O síndico, como bom francês, enviou uma correspondência para eu me explicar. Simples. Só respondi que todos os dias, estando em Paris, sento-me no Café de Flore para escrever, ler e estudar. Como que dividindo a mesa com meu mestre José Carlos Dias.
A advocacia, com seus milhares de advogados, vai ficando cada vez mais difícil. Não é incomum encontrar colegas que, embora, claramente, não dominem absolutamente nada do Direito, representem grandes casos e com amplo trânsito nos principais tribunais do país.
Recordo-me sempre de uma pergunta que fiz ao ministro Evandro Lins, com quem tive a honra de dividir uma causa quando ele já estava avançado na idade: “Ministro, que conselho de leitura o senhor daria para uma estagiária?”; o mestre não pensou muito: “Leia os clássicos, leia romance, leia muita poesia, leia ficção, contos, jornais.
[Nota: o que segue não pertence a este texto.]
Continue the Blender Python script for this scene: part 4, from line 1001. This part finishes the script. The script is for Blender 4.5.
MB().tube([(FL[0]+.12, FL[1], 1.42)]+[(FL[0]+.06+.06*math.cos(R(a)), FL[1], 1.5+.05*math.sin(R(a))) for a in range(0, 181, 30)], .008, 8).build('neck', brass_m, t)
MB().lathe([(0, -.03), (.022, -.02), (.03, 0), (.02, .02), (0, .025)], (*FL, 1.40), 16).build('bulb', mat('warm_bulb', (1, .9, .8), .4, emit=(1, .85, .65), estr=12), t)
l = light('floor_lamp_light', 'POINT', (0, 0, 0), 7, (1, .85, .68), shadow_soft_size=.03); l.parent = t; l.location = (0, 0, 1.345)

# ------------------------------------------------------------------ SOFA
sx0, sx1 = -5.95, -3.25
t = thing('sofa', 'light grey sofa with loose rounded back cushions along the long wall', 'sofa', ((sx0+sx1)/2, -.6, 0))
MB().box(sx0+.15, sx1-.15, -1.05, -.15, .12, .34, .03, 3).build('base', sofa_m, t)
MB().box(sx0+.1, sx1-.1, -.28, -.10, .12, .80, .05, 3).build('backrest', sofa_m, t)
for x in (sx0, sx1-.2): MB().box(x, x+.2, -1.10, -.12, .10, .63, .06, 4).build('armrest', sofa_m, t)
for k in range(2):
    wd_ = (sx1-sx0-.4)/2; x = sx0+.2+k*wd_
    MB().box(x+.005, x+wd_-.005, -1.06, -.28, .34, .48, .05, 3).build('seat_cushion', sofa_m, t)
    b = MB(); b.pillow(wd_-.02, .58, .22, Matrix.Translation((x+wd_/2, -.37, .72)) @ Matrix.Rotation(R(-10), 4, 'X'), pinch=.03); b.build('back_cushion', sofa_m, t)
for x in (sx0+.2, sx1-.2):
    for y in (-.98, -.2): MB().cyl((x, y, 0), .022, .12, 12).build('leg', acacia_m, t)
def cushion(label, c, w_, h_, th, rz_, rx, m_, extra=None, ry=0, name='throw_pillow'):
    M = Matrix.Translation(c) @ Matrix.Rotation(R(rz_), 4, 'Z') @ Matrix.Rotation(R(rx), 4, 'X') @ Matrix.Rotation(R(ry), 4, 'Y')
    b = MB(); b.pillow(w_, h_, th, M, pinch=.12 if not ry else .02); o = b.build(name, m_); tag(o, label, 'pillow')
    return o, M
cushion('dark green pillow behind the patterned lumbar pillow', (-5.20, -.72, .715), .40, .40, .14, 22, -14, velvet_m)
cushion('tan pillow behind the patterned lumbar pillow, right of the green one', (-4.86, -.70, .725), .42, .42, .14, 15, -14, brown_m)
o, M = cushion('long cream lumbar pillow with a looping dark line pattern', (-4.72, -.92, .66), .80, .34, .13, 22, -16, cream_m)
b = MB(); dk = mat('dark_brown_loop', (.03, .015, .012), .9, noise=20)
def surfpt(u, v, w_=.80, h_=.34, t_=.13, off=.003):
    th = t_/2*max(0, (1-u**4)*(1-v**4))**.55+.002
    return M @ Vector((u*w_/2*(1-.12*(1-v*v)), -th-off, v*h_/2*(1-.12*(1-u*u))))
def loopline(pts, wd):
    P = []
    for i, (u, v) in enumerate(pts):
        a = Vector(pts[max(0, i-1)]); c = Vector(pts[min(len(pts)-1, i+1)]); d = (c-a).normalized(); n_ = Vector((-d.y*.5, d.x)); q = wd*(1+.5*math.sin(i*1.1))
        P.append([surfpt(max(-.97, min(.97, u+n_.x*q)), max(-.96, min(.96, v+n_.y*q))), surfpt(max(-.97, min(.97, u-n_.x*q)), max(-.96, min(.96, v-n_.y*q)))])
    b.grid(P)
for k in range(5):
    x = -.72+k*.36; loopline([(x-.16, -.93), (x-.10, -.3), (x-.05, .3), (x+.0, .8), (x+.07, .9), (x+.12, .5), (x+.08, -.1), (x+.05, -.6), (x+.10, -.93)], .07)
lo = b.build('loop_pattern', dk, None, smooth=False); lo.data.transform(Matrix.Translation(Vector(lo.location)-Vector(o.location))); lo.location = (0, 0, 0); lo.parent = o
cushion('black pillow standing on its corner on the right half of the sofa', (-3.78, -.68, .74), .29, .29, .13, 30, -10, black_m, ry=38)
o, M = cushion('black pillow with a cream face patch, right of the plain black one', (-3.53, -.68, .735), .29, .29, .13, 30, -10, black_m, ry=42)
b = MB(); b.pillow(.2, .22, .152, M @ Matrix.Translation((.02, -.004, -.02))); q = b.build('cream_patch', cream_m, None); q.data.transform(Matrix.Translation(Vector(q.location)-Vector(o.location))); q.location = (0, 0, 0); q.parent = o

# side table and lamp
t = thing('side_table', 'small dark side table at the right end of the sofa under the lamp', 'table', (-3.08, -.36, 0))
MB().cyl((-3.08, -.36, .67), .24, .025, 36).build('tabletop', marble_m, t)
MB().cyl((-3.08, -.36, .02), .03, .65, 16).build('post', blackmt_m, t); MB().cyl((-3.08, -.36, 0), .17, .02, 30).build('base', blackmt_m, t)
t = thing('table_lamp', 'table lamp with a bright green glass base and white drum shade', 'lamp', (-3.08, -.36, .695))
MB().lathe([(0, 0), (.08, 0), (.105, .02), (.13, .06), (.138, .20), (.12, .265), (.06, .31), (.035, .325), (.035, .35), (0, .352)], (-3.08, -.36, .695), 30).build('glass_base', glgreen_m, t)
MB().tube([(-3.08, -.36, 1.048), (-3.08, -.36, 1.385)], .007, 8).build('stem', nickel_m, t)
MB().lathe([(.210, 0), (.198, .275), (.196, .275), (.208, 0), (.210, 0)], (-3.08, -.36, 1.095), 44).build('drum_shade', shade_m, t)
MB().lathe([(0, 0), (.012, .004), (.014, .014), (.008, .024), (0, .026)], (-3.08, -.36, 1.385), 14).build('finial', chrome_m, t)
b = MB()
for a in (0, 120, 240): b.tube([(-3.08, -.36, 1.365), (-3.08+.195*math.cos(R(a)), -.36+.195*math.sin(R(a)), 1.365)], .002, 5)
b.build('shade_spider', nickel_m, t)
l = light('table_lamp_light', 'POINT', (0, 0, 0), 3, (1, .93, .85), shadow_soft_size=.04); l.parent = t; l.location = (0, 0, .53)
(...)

Se sobrar tempo, leia direito”.
Que falta fazem esses grandes advogados. Alguns que andam por aí não conhecem nem Direito, muito menos literatura.
Faço essas reflexões pois agora, dia 17 de março, a Operação Lava Jato completa 10 anos. Desde 2014, sou um crítico dos abusos dessa midiática e política investigação.
Corri o Brasil em palestras, debates em programas de televisão e de rádio, assim como escrevi centenas de artigos para denunciar os excessos da República de Curitiba.
Seus líderes, Moro e Deltan, bem como seus procuradores amestrados, instrumentalizaram o Judiciário e o Ministério Público em nome de um projeto de poder.
Foram responsáveis diretos pelo governo fascista do Bolsonaro ao prenderem, injusta e ilegalmente, o Lula para tirá-lo das eleições. Ressalte-se que, à época, ele estava em primeiro lugar nas pesquisas.
Com o passar dos tempos, e com muito custo, a verdade tem vindo à tona. Hoje, essa Operação está desmoralizada. De heróis midiáticos – verdadeiros semideuses criados artificialmente pela grande mídia -, os principais atores passaram a ser expostos como realmente são.
Malandros, dinheiristas, indigentes intelectuais e sem escrúpulos. Um grupo que não teve dúvidas em se locupletar do Poder Judiciário, quebrando parte da indústria nacional, representando grupos estrangeiros e a serviço da extrema direita bolsonarista.
Com o desnudamento dos inúmeros crimes e abusos cometidos, alguma responsabilização começa a aparecer. Deltan já teve seu mandato de deputado cassado. Moro aguarda perder o de senador.
E a senadora que se intitulava o “Moro de saia” já o perdeu há muito. Juízes lavajatistas importantes estão afastados e na expectativa da análise do Conselho Nacional de Justiça. Nos corredores, há uma forte impressão de que, logo, os processos criminais tomarão corpo contra esse bando.
A cada dia, novos esqueletos são retirados do armário da 13ª Vara Federal de Curitiba e de outras cidades. Ainda há muito o que emergir, mas alguns procuradores e magistrados já não dormem, já que sabem o que fizeram nos verões passados.
Porém, algo continua a intrigar. E os advogados que foram cúmplices dessa turma? E aqueles que aceitaram ser linhas auxiliares do juiz e do Ministério Público, especialmente nas delações? Lembro-me de certo cliente me procurar, no auge da Lava Jato, para pedir desculpas, pois um membro do Ministério Público tinha exigido que ele me destituísse como advogado e aceitasse outro patrono indicado por eles!
Acordos vergonhosos e criminosos que visavam atingir inimigos políticos escolhidos a dedos e proteger o grupo que interessava à República de Curitiba. Prisões alongadas para obrigar as delações, tudo com a doce supervisão de parceiros que se dizem advogados.
Conivência covarde e criminosa. Lucrativa, mas indecente. Penso ser esse um tema oportuno para ser enfrentado agora na comemoração dos 10 anos da Operação. Com a palavra, meus queridos colegas.
Homenageando o grande Rui Barbosa: “O sábio pesa os sistemas na balança dos princípios, não na dos resultados”.